I needed to process all of this and went about it with sumi, first making an account of the act that lead to the Osprey’s death. Even though I had not heard back from the wild life care center yet, I knew. Then I painted the bird as I first saw him on a branch with a bass. The urgency to honor this noble bird sharpened my concentration. The process became a ceremony of sorts that in my mind helped the Osprey’s spirit leave its body. The ink expanded on the wet paper and conveyed to me this phenomena and I in turn responded in producing a feeling of expansion in my chest. This reflection of connectivity between, me, the drawing, and the real bird charged me with heavy sentiment. I knew I had captured something, and when Robert stopped by to check in on me the next morning, his strong enthusiasm and apologetic declaration of it as a master piece confirmed something magical had happened.

wanted to develop as painting. I saw a great potential for an image of a man walking with two horses to function as a visual metaphor for the human condition, and saw how it related to the chariot allegory described by Socrates in Phaedrus. I set to work making small sketches and also began a large detailed drawing to study the anatomy of the walking man. I modeled myself in the mirror as reference, and this allowed me to tinker with the body language; adjusting the pose to best express a sense of will and determination. While making the drawings, I found a pair of bronze horse statuettes and an Ethiopian wooden sculpture clothed in a paper dress that was same scale as the horses. I placed
them together on a table arranged as in my sketches. With a lamp, I began to play with the light direction and shadows. The small painting study that ensued featured a Gandhi like figure walking two horses through a stormy landscape. However, I felt a need for greater rhythm in the horse musculature and I remembered Da Vinci’s sketches for an unrealized equestrian monument. I made a careful drawing based on Da Vinci’s, altering the position of the heads and leaving a space for a man that I drew in and erased out.
During the spring, I returned to Odd’s farm in Norway, bringing the recently generated
As I was painting the final touches, Odd came out of his studio announcing triumphantly that my painting has the impact of a masterpiece. His comment took me by surprise and melted my hard concentration and caused a welling of tears. Never had anyone praised my work so highly, and it meant so much coming from my mentor who did not believe in flattery. I finally accepted that I had made a beautiful painting. In 2008, the painting was exhibited in the Kitsch Biennale in Munich alongside Odd’s painting, ”Man with a Golden Coin”. During the exhibition the painting sold to a prominent Croatian family, and since then I dreamt of making an even larger and more dramatic painting of the same subject.
ever made.

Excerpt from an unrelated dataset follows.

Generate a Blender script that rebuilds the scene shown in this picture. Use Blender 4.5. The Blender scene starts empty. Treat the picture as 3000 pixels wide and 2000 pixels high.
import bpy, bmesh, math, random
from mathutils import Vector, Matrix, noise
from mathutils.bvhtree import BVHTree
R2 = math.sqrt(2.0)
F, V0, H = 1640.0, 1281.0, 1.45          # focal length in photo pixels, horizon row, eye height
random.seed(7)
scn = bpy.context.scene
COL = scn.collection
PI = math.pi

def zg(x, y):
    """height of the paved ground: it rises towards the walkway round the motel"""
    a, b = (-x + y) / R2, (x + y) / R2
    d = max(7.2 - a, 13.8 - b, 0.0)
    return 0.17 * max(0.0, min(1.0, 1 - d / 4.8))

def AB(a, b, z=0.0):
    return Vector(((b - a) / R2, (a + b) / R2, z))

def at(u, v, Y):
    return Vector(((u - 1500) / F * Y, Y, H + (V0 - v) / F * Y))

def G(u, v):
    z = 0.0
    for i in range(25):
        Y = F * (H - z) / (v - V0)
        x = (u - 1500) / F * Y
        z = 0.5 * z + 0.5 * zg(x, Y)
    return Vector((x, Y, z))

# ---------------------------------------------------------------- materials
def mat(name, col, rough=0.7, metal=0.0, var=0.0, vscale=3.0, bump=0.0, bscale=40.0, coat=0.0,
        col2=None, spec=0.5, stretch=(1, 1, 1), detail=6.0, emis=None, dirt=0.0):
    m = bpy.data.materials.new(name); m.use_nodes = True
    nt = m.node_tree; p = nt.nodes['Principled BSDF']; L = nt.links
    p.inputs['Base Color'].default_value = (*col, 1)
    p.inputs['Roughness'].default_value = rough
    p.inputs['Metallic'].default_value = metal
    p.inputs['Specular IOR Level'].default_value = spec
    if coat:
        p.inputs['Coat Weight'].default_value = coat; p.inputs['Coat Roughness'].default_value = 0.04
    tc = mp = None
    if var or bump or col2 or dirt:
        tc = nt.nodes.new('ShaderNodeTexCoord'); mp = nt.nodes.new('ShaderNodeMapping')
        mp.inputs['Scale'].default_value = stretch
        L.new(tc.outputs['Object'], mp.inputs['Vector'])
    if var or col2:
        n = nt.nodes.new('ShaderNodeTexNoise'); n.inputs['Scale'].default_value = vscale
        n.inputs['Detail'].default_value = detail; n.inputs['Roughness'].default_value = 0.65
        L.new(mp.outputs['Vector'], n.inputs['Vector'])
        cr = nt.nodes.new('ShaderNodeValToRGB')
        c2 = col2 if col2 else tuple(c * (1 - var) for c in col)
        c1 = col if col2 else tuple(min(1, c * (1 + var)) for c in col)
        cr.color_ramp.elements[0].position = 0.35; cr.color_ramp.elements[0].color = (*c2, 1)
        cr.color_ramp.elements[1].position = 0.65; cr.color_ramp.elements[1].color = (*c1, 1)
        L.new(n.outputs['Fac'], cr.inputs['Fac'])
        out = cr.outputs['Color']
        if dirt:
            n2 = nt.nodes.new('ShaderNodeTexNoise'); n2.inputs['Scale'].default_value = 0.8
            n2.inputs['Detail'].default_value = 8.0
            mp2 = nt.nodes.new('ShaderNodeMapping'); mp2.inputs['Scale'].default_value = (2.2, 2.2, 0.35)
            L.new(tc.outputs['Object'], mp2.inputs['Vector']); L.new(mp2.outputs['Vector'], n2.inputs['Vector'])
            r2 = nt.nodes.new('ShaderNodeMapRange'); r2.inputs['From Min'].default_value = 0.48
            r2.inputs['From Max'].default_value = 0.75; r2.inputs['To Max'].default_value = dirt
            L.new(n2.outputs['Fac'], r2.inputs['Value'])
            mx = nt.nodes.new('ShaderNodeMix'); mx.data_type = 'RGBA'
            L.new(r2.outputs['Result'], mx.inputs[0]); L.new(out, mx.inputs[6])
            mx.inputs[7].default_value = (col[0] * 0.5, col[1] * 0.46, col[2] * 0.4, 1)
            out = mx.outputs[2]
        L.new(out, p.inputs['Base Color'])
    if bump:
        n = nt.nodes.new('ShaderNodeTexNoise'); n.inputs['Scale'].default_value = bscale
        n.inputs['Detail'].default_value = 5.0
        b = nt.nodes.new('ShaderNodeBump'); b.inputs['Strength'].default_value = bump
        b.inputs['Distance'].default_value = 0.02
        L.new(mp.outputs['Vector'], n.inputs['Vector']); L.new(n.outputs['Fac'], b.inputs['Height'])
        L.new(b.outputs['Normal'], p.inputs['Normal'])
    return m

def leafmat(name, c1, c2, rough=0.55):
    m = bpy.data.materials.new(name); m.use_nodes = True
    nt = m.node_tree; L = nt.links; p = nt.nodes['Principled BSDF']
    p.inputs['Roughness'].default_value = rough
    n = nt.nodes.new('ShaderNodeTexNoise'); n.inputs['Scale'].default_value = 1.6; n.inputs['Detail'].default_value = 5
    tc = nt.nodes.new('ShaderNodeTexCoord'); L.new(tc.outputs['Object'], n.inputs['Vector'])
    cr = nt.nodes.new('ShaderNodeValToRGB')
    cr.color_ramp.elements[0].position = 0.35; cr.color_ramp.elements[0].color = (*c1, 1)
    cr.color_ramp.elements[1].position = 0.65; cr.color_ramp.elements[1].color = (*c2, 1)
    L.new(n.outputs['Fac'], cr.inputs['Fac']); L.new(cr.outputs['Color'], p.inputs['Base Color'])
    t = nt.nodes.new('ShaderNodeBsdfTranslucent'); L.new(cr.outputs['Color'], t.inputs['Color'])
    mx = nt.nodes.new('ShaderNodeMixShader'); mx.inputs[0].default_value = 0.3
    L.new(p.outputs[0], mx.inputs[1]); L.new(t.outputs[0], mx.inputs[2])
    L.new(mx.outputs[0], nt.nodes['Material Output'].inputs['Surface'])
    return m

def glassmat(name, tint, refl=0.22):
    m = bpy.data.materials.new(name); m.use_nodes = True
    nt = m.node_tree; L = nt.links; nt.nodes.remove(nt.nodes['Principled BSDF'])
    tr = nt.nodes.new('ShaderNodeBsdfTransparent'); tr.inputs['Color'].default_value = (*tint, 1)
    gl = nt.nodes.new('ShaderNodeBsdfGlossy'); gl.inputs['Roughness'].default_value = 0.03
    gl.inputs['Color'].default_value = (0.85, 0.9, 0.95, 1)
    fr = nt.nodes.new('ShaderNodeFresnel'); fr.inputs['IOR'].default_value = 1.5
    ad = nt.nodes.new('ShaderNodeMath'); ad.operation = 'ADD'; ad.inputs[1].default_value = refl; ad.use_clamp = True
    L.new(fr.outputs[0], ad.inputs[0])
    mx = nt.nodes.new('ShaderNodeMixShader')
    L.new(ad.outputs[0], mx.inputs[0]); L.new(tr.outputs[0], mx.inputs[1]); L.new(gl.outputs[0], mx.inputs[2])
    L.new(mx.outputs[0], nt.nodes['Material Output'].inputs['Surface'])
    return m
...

To quickly distinguish it from the three previous versions, I decided to paint the man to look like me and I reversed the image so the subjects now face left rather than to the right. With the four-color palette developed in Odd’s tutelage, I brought the subject into the twilight of a star-lit sky. The darkened stage presence adds potency to the drama and also helps the flesh tones of the man pop. This painting and “Painting in the Dark,” have established a new standard for my work. The focused direction of these paintings has provided me with a road map for the work I am now preparing for next year’s solo exhibitions. One can expect to see me continuing to use the limited palette on herringbone linen to depict open-ended narratives featuring animals and myself in a twilight atmosphere. I am so thankful to those who have continued to support the production of my work.

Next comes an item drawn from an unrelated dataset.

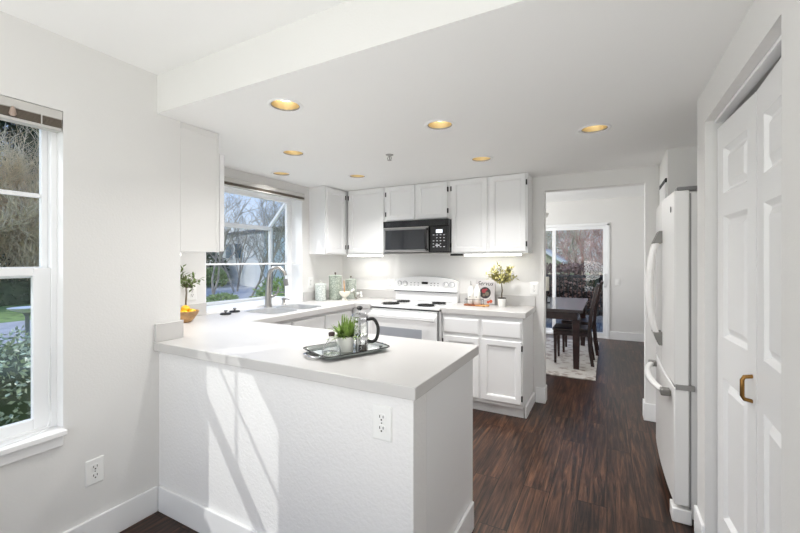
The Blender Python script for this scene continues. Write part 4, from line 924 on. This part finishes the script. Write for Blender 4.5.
part('scroll', b, M['blackmatte'], t)
solo('pillar_candle', MB().lathe([(.036, 0), (.037, .003), (.037, .2), (.033, .204), (.006, .199), (.001, .199)], (cx, cy, .7625 + .1735), 22), M['cream'], 'cream pillar candle on the black iron holder', 'candle', smooth=40)
cx, cy, cz = -1.05, 6.0, 1.98
t = thing('chandelier', 'small crystal chandelier over the dining table', 'chandelier', (cx, cy, ZD - .03))
part('rod', MB().tube([(cx, cy, cz), (cx, cy, ZD - .0005)], .008, 8).lathe([(.05, ZD - .03), (.05, ZD - .001)], (cx, cy, 0), 20), M['silver'], t, smooth=40)
part('hub', MB().lathe([(.005, -.08), (.03, -.05), (.04, 0), (.02, .05), (.01, .08)], (cx, cy, cz), 18), M['silver'], t, smooth=50)
for k in range(6):
    a = k * PI / 3; ca, sa = math.cos(a), math.sin(a)
    am = part('arm', MB().tube([(cx + .03 * ca, cy + .03 * sa, cz), (cx + .14 * ca, cy + .14 * sa, cz - .05), (cx + .24 * ca, cy + .24 * sa, cz - .01), (cx + .26 * ca, cy + .26 * sa, cz + .03)], .006, 6), M['silver'], t, smooth=50)
    part('shade', MB().lathe([(.012, .03), (.03, .04), (.042, .09), (.040, .09), (.028, .043), (.001, .034)], (cx + .26 * ca, cy + .26 * sa, cz), 14), M['ceramic'], am, smooth=50)
# ------------------------------------------------------------------ outdoors
GZ = -.45
M['lawn'] = mat('lawn_grass', S(142, 164, 92), .9, vary=.35, vscale=3)
M['asphalt'] = mat('grey_asphalt', S(196, 192, 190), .9, vary=.12, vscale=2)
M['mulch'] = mat('brown_mulch', S(112, 78, 58), .95, vary=.4, vscale=9)
M['twig_tan'] = mat('tan_twigs', S(226, 206, 172), .85, vary=.2, vscale=3)
M['twig_grey'] = mat('grey_twigs', S(186, 172, 156), .85, vary=.25, vscale=3)
M['twig_pink'] = mat('reddish_twigs', S(206, 166, 152), .85, vary=.2, vscale=3)
M['twig_green'] = mat('mossy_twigs', S(206, 200, 174), .85, vary=.25, vscale=3)
M['needle'] = mat('evergreen_needles', S(96, 108, 76), .8, vary=.4, vscale=2)
M['hedgeleaf'] = mat('glossy_hedge_leaf', S(206, 214, 176), .3, vary=.45, vscale=12)
M['boxleaf'] = mat('box_hedge_leaf', S(178, 192, 126), .6, vary=.35, vscale=6)
M['brownleaf'] = mat('russet_hedge_leaf', S(128, 98, 88), .7, vary=.4, vscale=6)
M['siding'] = mat('pale_sage_siding', S(250, 250, 246), .7)
M['sidingwhite'] = mat('white_siding', S(226, 228, 226), .7)
M['roofing'] = mat('grey_shingles', S(120, 118, 118), .85, vary=.15, vscale=8)
M['houseglass'] = mat('house_window_glass', S(112, 130, 140), .1)
M['rail'] = mat('black_railing', S(34, 32, 32), .5)
solo('ground', MB().box(-90, 60, -60, 110, GZ - .1, GZ), M['lawn'], 'green lawn around the house', 'lawn', None, 'structure')
solo('driveway', MB().prism([(-10.8, -20), (-10.8, 4), (-14, 10.5), (-18.5, 19), (-30, 30), (-36, 26), (-25, 16), (-15.4, 5), (-15, -20)][::-1], GZ + .002, GZ + .02), M['asphalt'], 'grey asphalt driveway crossing the lawn', 'driveway', None, 'structure')
solo('mulch_bed', MB().box(-9.6, -4.2, -6, 3.2, GZ + .002, GZ + .03), M['mulch'], 'brown mulch bed behind the glossy hedge', 'bed', None, 'structure')

def bare_tree(name, label, x, y, h, seed, m_, r0=.09, stems=1, levels=4, kids=(4, 5), spread=.75, lean=0.0, rmin=.006, group='bare trees outside', first=.3):
    R = random.Random(seed); tr = MB(); br = MB()
    def grow(p, d, ln, r_, lev, mb):
        n = 4 if lev < 2 else 3; pts = [p]; q = d.copy()
        for k in range(3):
            q = (q + rdir(R) * .22 + Vector((0, 0, .06))).normalized(); pts.append(pts[-1] + q * ln / 3)
        mb.tube(pts, [r_, r_ * .85, r_ * .68, r_ * .5], 6 if lev == 0 else n, False)
        if lev >= levels: return
        for k in range(R.randint(*kids)):
            u = R.uniform(first, 1.0); i = min(int(u * 3), 2); pos = pts[i].lerp(pts[i + 1], u * 3 - i)
            dd = (q + rdir(R, -.3) * spread * 1.25).normalized()
            grow(pos, dd, ln * R.uniform(.48, .72), max(r_ * .5, rmin), lev + 1, br)
    for s_ in range(stems):
        d = Vector((R.uniform(-1, 1) * (.12 if stems == 1 else .5) + lean, R.uniform(-1, 1) * (.12 if stems == 1 else .5), 1)).normalized()
        o_ = Vector((x + (R.uniform(-.3, .3) if stems > 1 else 0), y + (R.uniform(-.3, .3) if stems > 1 else 0), GZ))
        grow(o_, d, h * .5, r0, 0, tr)
    t = thing(name, label, 'tree' if 'tree' in name else 'shrub', (x, y, GZ), group=group)
    part('trunk', tr, m_, t, smooth=60, solid=False); part('branches', br, m_, t, smooth=60, solid=False)
def leaf_mass(R, mb, n, sampler, size, asp=.5):
    for k in range(n):
        leaf_quad(mb, sampler(), rdir(R, -.4), rdir(R), size * R.uniform(.6, 1.25), size * asp)
def hedge(label, x0, x1, y0, y1, h, n, size, m_, seed, name='hedge', face='x', inner='needle'):
    R = random.Random(seed); b = MB()
    def smp():
        f_ = R.random()
        x, y, z = R.uniform(x0, x1), R.uniform(y0, y1), GZ + h * (R.uniform(.05, 1))
        if f_ < .45: z = GZ + h * R.uniform(.9, 1.06)
        elif f_ < .85 and face == 'y': y = y0 + R.uniform(-.06, .08)
        elif f_ < .75: x = x1 + R.uniform(-.08, .05) if abs(x1) < abs(x0) else x0 + R.uniform(-.05, .08)
        elif f_ < .9: y = y0 + R.uniform(-.05, .08)
        return Vector((x, y, z))
    leaf_mass(R, b, n, smp, size)
    t = thing(name, label, 'hedge', ((x0 + x1) / 2, (y0 + y1) / 2, GZ)); part('foliage', b, m_, t, solid=False)
    c_ = MB(); c_.box(x0 + .12, x1 - .12, y0 + .12, y1 - .12, GZ, GZ + h * .86); part('inner_growth', c_, M[inner], t, .05)
def evergreen(label, x, y, h, rad, n, seed, size=.32):
    R = random.Random(seed); b = MB(); tk = MB().tube([(x, y, GZ), (x, y, GZ + h * .95)], [.18, .03], 8)
    for k in range(n):
        u = R.random() ** .7; z = GZ + .3 + (h - .3) * (1 - u); rr = rad * (u * .92 + .06) * R.uniform(.55, 1.05); a = R.uniform(0, 2 * PI)
        leaf_quad(b, (x + rr * math.cos(a), y + rr * math.sin(a), z), (math.cos(a), math.sin(a), R.uniform(-.5, .15)), rdir(R), size * R.uniform(.6, 1.3), size * .34)
    t = thing('evergreen_tree', label, 'tree', (x, y, GZ)); part('trunk', tk, M['bark'], t); part('foliage', b, M['needle'], t, solid=False)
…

I began to exclusively use a limited-palette in conjunction with other historically proven materials.

In the studio, I joined the horse to its boat and holding it at eye level I simulated the rocking sea and started to imagine many possible narratives with this horse galloping motionless over the swells. First of all, what was this horse doing all alone in this boat? Did a loaded boat break free or did the horse kick everyone and everything off the boat in frustration? Or was this a boat in which they towed a designated horse boat behind a larger boat that somehow got detached? I painted a rope that had broken on the stern of the ship to suggest the possibility that something had occurred.
The white Icelandic mare had a faun that was dark brown with a tawny blonde mane. It was interesting to see this breed of horse which had originated in Norway back in Scandinavia after more than twelve centuries. She stood perpendicular to me and was facing Odd as he painted a life-size portrait of the horse mounted by his 12-year-old daughter. Odd informed me that his interest in white horses aside from their beauty was that white horses are often ostracized by other horses in a herd, and because of this I am sure Odd identified with her.
If I entertained the thought that the house was actually haunted, there were many things around that would spook me. The entry to the house alone was incredibly terrifying. In the molding, where the walls join the ceiling, were many scowling and smirking gargoyle heads staring down on me. And also in the foyer were some scary pieces of art hanging on the wall such as the etching of the “Sick Girl” by Edvard Munch and his death mask.
Just before midnight we arrived to our destination: a wider valley with a small warming cabin. The river had been widened where the warmest water flowed in, making a peaceful flowing hot tub. Having the place to ourselves, we took off our clothes and waded in. The water was shallow; to fully submerge you practically had to lay down, with steaming water constantly flowing downstream. I was struck by the gorgeous atmosphere of the place. Vapors rose from the river and various mud pots bubbled down-river. There was a soft hazy patch of sunset colors that hovered in the lower portion of the sky. I knew I would have to paint this barren landscape as it was juxtaposed with the nude figure of my friend. I imagined her rising in a serpent-like S-curve from the water, mimicking the movement of the river downstream. I wanted to photograph her like this and she insisted on another position where she was laying down with her head resting on some rocks, hands gestured and her body exposed in the shallow water. I made photographs of her that way hoping that I could also photograph how I wanted, however she did not cooperate into the less revealing pose I had intended.